Comforting Words (part 4): Three Reasons To Find Comfort In The Trinity

Do you know the scariest words of scripture? This may seem an odd question in light of the topic of comfort, but there is a connection.

Paul writes, “Blessed be the God and Father of our Lord Jesus Christ, the Father of mercies and God of all comfort.” (2 Cor. 1:3) Last post we learned that God is to be praised (and we receive comfort from) the God of our Lord Jesus Christ and we found ourselves with a hard question: “If Jesus has a God, how can Jesus be God?” This questions leads us to the second truth concerning the God of all comfort: He is praised because He is “Father of our Lord Jesus Christ,”

The doctrine of the Trinity underscores God’s uniqueness above all other gods.

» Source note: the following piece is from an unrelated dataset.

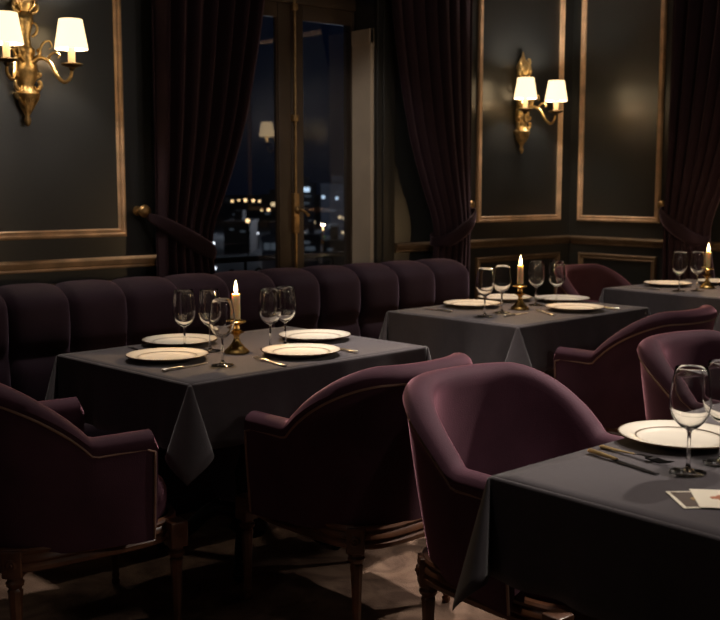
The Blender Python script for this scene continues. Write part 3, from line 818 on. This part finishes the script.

Now “trinity” is not a word we find in the Bible, but the teaching is unmistakable. We worship a triune God, distinguished persons of Godhead but not divided in substance. Trinity does not mean there are three gods (tritheism) nor are there three “modes” of being. Trinity means three persons, one essence. Admittedly, this is difficult to illustrate because every analogy fails at some point--and how much greater is God than any analogy! Regardless, we find three eternal distinctions: The Son generates from the Father in eternal “now” (Ps. 2 “Thou art my son, today I have begotten Thee.”) and The Spirit proceeds from both Father and Son (Jn 15:26, “But when the Helper comes, whom I shall send to you from the Father, the Spirit of truth who proceeds from the Father, He will testify of Me.”)

Here are three reasons we can find comfort in the Trinity:

First, love always flows among the Father, Son and Holy Spirit. “The Father loves the Son, and has given all things into His hand.” (Jn 3:35) Know that you are loved with eternal love that existed before creation.

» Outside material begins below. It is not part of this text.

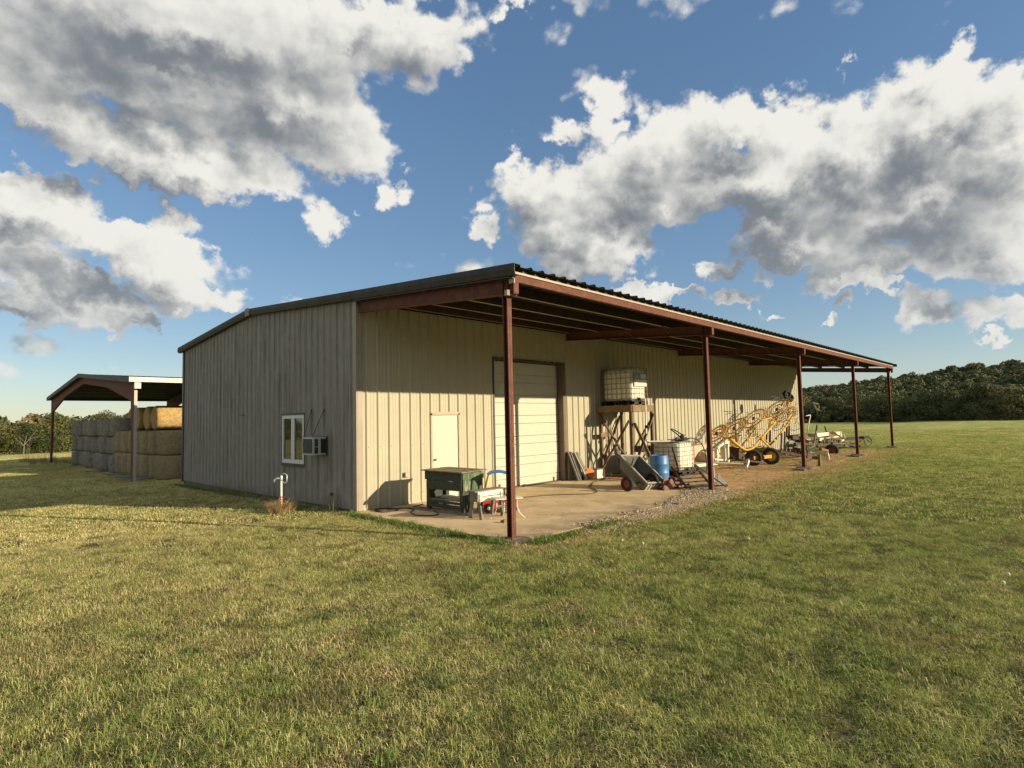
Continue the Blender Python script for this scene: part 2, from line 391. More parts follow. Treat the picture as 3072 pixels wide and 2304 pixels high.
# ------------------------------------------------------------------ terrain
def sstep(a, b, x):
    t = np.clip((x-a)/(b-a), 0, 1); return t*t*(3-2*t)
def terr(x, y):
    x = np.asarray(x, float); y = np.asarray(y, float)
    d = np.hypot(x, y)
    h = -.045-.10*sstep(0, 12, y)-.27*sstep(11, 18, y)-.65*sstep(40, 80, y)-.5*sstep(35, 150, x)-1.5*sstep(90, 260, y)
    h = h+.05*sstep(2, 6, -x)*sstep(-2, -9, y)
    w = sstep(.3, 2.0, np.maximum(-x, np.maximum(-5.5-y, 0)))*(1-sstep(25, 60, d))
    h = h+w*(.016*np.sin(x*1.3+.5*y)*np.sin(y*1.1+1)+.011*np.sin(3.1*x-1.7*y+2*np.sin(.9*y))*np.sin(2.3*y+1.2*x)+.006*np.sin(6.3*x+2.2*y+1)*np.sin(5.1*y-2.7*x))
    a = np.arctan2(y, x)
    hill = 20*sstep(185, 400, d)*(sstep(.62, -.05, a))*sstep(-1.2, -.7, a)
    return h+hill
rs = [0, .6, 1.2, 1.8]; r_ = 2.1
while r_ < 4000: rs.append(r_); r_ *= 1.05
rs.append(4500)
NA = 300
gx, gy = -4.0, -8.0
tv = [(gx, gy, float(terr(gx, gy)))]; tf = []
for i, r in enumerate(rs[1:]):
    for k in range(NA):
        a = 2*PI*k/NA; x, y = gx+r*math.cos(a), gy+r*math.sin(a); tv.append((x, y, float(terr(x, y))))
for k in range(NA): tf.append((0, 1+k, 1+(k+1) % NA))
for i in range(len(rs)-2):
    for k in range(NA):
        tf.append((1+i*NA+k, 1+(i+1)*NA+k, 1+(i+1)*NA+(k+1) % NA, 1+i*NA+(k+1) % NA))
g = MB(); g.v = tv; g.f = tf
# keep the ground under the slab just below it
GREEN = (.295, .350, .086); GREEN2 = (.095, .135, .032); STRAW = (.80, .66, .33); STRAWD = (.48, .40, .18)
def grass_color(t, geo, rand=None):
    big = t.noise(geo, .16, 4, .6)
    mid = t.noise(geo, .75, 4, .65, .8)
    fine = t.noise(geo, 4.5, 4, .7)
    f = t.m('ADD', t.m('ADD', t.m('MULTIPLY', big, .9), t.m('MULTIPLY', mid, .9)), t.m('MULTIPLY', fine, .6))
    if rand is not None: f = t.m('MULTIPLY_ADD', t.m('SUBTRACT', rand, .5), 1.05, f)
    x = t.sep(geo)
    # the field gets paler far away; the near left is strawier, the near right greener
    side = t.m('ADD', t.ramp(t.m('SUBTRACT', x[1], t.m('MULTIPLY', x[0], .6)), -9, 5, -.22, .13), t.ramp(x[0], 20, 60, 0, .12))
    f = t.m('ADD', f, side)
    s = t.ramp(f, 1.10, 1.58)
    c = t.mix(s, GREEN, STRAW)
    c = t.mix(t.ramp(t.noise(geo, 2.4, 5, .75), .47, .60, 0, .85), c, t.mix(s, GREEN2, STRAWD))
    c = t.mix(t.ramp(t.noise(geo, .55, 3, .6, .6), .56, .70, 0, .4), c, (.34, .25, .12))
    return c, s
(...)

Second, God has made Himself known. God the Father sent God the Son who sent God the Spirit (the Comforter) to empower His children to “be” and “do” His perfect will. He gives us all we need for life and godliness;

Finally, God paid our sin-debt. “But God demonstrates His own love toward us, in that while we were still sinners, Christ died for us.” (Ro 5:8) The Father sent His perfect Son to die a substitutionary death for sin and was raised by His Spirit. Faith in His finished work frees us the penalty and power of sin.

Now, the scariest words in scripture: “If I had not come and spoken to them, they would not have been guilty of sin, but now they have no excuse for their sin.” [Jn 15:22 ESV]

Let that sink in for a moment: "If I had not come . . ." That is terrifying.

“The Father of our Lord Jesus Christ” is not a limited, forgetful, weak, impersonal force but self-conscious, self-determined, a person who relates to mankind with family devotion. 1 John 3 describes two kinds of families: children of God (free from the penalty/power of sin) and children of the devil (those who are not free from the penalty/power of sin). Paul wrote to the Ephesians (5:8) distinguishing between the children of light and children of darkness. Because of Jesus Christ we can call God “Father” and approach Him as His children. The God of Abraham, Isaac and Jacob is our Father. God sees us in His Son and loves us as He loves His Son (John 17:23). We are “beloved of God” (Rom. 1:7) because we are “accepted in the beloved” (Eph. 1:6).

Maybe you are quietly suffering today, wondering, “where is the joy?” Remember the angelic words to the Shepherds: “Do not be afraid, for behold, I bring you good tidings of great joy. . . .” Joy is Christmas joy: not about shopping and gifts or “let is snow.” Joy is “let us worship” the God and Father of our Lord Jesus Christ.